What is a Kubernetes Cluster?

A group of nodes is called Kubernetes Cluster together. These clusters run containerized applications. Containerizing applications helps in packaging an application with necessary services and dependencies.

These are lightweight and flexible as compared to virtual machines while allowing easy management and movement of applications. The cluster is considered the heart of Kubernetes.

Kubernetes clusters facilitate containers to efficiently run on multiple machines as well as environments that can be virtual, cloud-based, physical, and on-premises. Unlike virtual machines, Kubernetes containers aren’t just limited to a particular operating system, they can share operating systems and run anywhere.

A cluster consists of a control plane along with computing machines or nodes. The control plane maintains the cluster’s desired state, like which container images are used and the applications that are running. Nodes are useful in running applications and workloads.

Components of a Kubernetes cluster

A Kubernetes cluster consists of 6 components:

1. API server – It exposes a REST interface to every Kubernetes resource. This one is often recognized as the front-end of the Kubernetes control plane.
2. Controller manager – It runs controller processes and joins the cluster’s original state with its specifications. It also manages various controllers, including endpoints controllers, node controllers, and replication controllers.
3. Schedulers – Schedulers help in placing containers as per resource requirements and metrics.
4. Kubelet – It ensures that the containers are running within a Pod while interacting with the Docker engine – the program for creating and managing containers.
5. Kube-proxy – Controls the network connectivity. Alongside that, it maintains network rules across the nodes. It also helps in implementing the Kubernetes service across nodes in a cluster.
6. Etcd – It provides storage for cluster data and is quite consistent.

All these components can be run on Linux or even Docker containers.

How to Work with Kubernetes cluster?

The first and foremost thing to do while working with a Kubernetes cluster is to know its desired state. The desired state includes various operational elements like:

• Applications and workloads that must be run.
• Images that are used by the applications.
• Resources that are needed by the applications.
• Quantity of required replicas.

In order to define the desired state, JSON or YAML files are required to specify the type of application as well as the number of replicas required to run the system.

Developers use Kubernetes API for defining a cluster’s desired state. The command-line interface or API is used to interact with the cluster for manually setting the desired state. Then the master node communicates the desired state to the worker nodes through the API.

The clusters are automatically managed and aligned with their desired state via the Kubernetes control plane. It is responsible for scheduling cluster activity as well as registering along with responding to the cluster events.

Kubernetes control plane manages to run continuous control loops in order to match the cluster’s original state to its desired state.

For example, suppose you’ve deployed an application to run a number of replicas, but one of those replicas crashes.
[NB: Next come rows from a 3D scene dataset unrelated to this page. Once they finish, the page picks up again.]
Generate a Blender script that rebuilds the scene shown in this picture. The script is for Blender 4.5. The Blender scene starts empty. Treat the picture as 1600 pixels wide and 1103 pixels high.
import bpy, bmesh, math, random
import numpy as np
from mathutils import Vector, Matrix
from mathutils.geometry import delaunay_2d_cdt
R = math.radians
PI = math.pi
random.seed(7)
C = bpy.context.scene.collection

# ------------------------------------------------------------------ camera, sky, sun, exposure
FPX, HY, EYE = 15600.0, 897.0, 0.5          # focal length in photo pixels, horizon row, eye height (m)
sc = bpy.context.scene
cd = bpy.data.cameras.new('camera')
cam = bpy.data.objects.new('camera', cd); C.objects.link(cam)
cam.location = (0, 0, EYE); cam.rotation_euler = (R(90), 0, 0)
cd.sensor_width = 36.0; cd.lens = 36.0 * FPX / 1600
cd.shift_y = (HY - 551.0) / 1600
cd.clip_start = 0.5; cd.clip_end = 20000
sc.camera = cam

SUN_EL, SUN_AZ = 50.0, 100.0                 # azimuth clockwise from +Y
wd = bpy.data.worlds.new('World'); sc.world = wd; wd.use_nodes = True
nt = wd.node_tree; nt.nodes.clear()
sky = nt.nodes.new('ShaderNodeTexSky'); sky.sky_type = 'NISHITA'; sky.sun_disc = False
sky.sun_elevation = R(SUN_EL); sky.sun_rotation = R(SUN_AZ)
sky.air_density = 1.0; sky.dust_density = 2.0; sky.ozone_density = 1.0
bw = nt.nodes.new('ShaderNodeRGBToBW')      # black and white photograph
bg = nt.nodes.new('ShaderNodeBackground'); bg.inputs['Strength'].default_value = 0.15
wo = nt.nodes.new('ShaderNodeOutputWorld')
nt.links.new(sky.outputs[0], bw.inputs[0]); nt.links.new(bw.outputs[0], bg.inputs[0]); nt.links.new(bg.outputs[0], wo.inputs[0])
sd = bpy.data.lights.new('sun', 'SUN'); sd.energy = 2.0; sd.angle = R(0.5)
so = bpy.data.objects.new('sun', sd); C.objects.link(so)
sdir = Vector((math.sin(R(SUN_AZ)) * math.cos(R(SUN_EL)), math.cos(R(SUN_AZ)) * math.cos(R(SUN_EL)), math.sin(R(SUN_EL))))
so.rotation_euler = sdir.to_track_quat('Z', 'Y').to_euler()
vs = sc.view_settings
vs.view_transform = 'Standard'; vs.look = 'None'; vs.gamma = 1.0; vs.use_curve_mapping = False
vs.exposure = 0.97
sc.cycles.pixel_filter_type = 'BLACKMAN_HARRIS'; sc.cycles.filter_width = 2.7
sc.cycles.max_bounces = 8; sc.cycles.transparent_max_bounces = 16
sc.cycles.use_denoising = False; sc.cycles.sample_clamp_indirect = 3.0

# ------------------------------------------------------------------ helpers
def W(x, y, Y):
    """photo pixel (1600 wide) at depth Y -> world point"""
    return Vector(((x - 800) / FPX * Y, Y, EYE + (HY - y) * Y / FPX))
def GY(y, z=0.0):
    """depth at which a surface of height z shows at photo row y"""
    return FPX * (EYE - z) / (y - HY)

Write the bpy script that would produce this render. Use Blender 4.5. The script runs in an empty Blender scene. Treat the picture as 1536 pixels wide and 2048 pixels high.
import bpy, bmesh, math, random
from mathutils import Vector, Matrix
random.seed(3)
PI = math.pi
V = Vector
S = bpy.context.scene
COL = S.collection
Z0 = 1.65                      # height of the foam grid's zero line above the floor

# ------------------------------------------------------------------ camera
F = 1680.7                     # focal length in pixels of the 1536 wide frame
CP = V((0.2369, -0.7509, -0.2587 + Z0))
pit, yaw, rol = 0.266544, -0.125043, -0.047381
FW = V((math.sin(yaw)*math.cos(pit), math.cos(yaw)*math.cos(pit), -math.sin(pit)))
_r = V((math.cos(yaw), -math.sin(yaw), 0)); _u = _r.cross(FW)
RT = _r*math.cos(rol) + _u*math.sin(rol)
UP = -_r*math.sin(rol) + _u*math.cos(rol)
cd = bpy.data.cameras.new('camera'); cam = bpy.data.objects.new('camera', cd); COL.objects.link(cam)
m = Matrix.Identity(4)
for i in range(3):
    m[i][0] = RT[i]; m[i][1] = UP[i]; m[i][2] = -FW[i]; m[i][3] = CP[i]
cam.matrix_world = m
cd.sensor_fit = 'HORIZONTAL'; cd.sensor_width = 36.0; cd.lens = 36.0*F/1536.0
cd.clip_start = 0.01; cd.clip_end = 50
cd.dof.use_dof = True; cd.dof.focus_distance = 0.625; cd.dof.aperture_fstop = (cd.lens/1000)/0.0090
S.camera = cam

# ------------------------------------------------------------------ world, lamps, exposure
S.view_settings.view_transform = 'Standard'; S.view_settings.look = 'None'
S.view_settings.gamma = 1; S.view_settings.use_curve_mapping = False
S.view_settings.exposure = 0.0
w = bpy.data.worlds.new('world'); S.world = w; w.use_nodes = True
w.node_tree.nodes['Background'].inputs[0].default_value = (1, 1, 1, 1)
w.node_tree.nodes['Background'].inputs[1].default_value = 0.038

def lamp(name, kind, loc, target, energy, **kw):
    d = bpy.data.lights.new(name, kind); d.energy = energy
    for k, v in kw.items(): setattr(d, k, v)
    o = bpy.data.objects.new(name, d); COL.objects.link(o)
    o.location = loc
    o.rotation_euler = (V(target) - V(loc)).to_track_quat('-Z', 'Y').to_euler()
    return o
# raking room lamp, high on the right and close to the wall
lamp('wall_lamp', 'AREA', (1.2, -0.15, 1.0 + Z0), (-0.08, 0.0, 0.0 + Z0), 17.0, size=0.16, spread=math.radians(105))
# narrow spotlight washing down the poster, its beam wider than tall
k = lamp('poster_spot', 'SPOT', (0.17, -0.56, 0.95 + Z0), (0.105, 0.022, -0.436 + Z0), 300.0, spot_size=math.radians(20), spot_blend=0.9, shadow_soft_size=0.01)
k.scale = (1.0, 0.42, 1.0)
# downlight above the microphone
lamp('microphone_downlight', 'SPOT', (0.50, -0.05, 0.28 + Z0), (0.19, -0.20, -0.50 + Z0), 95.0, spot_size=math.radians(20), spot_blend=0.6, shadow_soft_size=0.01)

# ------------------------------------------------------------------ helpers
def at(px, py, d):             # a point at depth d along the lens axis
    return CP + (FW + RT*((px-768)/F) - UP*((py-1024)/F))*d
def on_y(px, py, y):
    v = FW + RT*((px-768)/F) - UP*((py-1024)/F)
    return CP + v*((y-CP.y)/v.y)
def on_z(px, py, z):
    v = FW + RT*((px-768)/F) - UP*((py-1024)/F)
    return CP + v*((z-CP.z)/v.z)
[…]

In that case, the Kubernetes control plane will register it and use another replica to maintain the desired state of replicas. Automation occurs through the Pod Lifecycle Event Generator (PLEG). The automatic tasks include:

• Starting and restarting of containers.
• Adjusting the number of replicas to be used on an application.
• Validation of container images.
• Launching and controlling containers.
• Implementation of updates and rollbacks.

How to Create Kubernetes Clusters?

A Kubernetes cluster can be created or deployed on a physical or virtual machine. New users can create clusters through different open-source tools like Minikube. Make sure the tool is compatible with Linux, macOS, and Windows operating systems. Use such a tool to create and deploy a smooth and efficient cluster that consists of just one worker node.

You can use the Kubernetes patterns alongside for automating the management of a cluster’s scale. These allow the reuse of cloud-based architectures for container applications.

Kubernetes offers numerous useful APIs, but it doesn’t provide guidelines to efficiently incorporate the tools in an operating system. Also, Kubernetes patterns offer a consistent way of accessing and reusing Kubernetes architectures.

Conclusion

Using the latest cloud-native apps, Kubernetes have become greatly distributed. These can be deployed on various data centers on-premises, in the public cloud as well as at the edge.

Organizations that wish to use Kubernetes in production or at scale will have several clusters for development, production, and testing, and are distributed among environments, and need to be managed efficiently.